%%

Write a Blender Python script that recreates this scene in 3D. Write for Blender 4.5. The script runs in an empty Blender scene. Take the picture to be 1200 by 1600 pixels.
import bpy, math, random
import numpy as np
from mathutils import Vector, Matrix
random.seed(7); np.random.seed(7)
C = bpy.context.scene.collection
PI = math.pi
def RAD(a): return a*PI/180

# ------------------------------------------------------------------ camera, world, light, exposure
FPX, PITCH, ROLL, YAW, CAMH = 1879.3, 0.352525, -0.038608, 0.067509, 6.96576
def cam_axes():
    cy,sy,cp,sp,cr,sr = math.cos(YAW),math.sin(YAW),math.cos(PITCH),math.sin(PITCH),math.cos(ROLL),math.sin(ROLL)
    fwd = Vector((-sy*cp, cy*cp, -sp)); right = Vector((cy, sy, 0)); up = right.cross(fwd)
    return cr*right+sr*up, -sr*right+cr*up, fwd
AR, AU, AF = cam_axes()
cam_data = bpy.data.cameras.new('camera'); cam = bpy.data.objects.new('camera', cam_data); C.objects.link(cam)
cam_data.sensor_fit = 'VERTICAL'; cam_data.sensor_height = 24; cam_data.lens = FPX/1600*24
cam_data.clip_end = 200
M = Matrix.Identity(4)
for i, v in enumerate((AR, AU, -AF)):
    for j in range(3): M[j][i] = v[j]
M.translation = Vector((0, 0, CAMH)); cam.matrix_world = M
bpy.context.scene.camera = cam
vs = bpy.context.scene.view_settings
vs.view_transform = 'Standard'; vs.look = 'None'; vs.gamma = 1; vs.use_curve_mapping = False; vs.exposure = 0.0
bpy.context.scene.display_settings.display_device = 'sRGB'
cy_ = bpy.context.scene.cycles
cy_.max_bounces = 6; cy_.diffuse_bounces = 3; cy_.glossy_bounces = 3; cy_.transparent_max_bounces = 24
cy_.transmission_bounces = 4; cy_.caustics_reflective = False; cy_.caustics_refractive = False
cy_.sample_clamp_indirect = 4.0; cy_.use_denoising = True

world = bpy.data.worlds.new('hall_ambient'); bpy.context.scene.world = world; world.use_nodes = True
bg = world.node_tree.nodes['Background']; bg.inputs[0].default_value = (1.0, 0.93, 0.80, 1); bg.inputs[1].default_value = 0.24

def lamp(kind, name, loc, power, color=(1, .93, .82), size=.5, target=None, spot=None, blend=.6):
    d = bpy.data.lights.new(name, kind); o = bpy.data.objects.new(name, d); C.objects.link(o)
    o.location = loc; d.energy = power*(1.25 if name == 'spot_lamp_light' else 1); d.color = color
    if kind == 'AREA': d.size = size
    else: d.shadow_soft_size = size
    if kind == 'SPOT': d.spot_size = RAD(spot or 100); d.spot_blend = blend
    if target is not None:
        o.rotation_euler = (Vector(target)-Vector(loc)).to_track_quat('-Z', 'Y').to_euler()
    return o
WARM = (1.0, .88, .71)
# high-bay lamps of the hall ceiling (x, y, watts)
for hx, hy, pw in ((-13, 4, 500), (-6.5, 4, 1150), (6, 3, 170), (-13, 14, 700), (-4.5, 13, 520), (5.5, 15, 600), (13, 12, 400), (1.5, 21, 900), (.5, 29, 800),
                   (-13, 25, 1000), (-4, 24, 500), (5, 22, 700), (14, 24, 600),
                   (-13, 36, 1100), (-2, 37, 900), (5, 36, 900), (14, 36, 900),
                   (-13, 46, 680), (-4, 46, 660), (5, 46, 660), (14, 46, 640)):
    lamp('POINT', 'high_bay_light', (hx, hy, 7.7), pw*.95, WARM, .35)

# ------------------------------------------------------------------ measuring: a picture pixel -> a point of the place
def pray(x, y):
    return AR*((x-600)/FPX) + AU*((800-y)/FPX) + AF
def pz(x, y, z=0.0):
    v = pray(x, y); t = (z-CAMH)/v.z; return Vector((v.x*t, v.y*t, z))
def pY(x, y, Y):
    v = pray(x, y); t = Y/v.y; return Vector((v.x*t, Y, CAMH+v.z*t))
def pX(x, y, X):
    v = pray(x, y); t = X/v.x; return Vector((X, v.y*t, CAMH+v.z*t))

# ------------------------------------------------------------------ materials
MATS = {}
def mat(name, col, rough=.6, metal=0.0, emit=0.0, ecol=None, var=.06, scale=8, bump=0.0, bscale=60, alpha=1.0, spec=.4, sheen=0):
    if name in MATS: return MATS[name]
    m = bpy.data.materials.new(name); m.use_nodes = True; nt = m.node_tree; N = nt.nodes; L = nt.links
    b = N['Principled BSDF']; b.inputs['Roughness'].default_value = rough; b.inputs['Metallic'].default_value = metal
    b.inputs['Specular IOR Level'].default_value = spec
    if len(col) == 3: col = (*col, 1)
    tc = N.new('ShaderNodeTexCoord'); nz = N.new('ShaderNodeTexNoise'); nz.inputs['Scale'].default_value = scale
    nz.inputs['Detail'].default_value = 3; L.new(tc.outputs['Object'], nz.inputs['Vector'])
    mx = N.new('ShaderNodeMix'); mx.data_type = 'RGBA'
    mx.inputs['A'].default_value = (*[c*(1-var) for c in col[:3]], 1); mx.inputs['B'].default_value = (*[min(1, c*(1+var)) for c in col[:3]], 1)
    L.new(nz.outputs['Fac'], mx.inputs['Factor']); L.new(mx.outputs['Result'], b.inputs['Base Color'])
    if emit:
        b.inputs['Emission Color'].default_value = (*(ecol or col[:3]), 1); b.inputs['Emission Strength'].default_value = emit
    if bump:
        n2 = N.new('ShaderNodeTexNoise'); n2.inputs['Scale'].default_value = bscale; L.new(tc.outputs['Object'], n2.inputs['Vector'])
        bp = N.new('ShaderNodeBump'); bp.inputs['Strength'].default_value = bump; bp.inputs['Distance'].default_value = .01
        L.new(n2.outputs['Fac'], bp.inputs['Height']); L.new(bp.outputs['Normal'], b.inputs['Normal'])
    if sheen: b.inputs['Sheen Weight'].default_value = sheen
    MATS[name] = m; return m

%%

■ Brief ■
Identify and copy the lines holding the word "scene".

■ Full response ■
Write a Blender Python script that recreates this scene in 3D. Write for Blender 4.5. The script runs in an empty Blender scene. Take the picture to be 1200 by 1600 pixels.
C = bpy.context.scene.collection
bpy.context.scene.camera = cam
vs = bpy.context.scene.view_settings
bpy.context.scene.display_settings.display_device = 'sRGB'
cy_ = bpy.context.scene.cycles
world = bpy.data.worlds.new('hall_ambient'); bpy.context.scene.world = world; world.use_nodes = True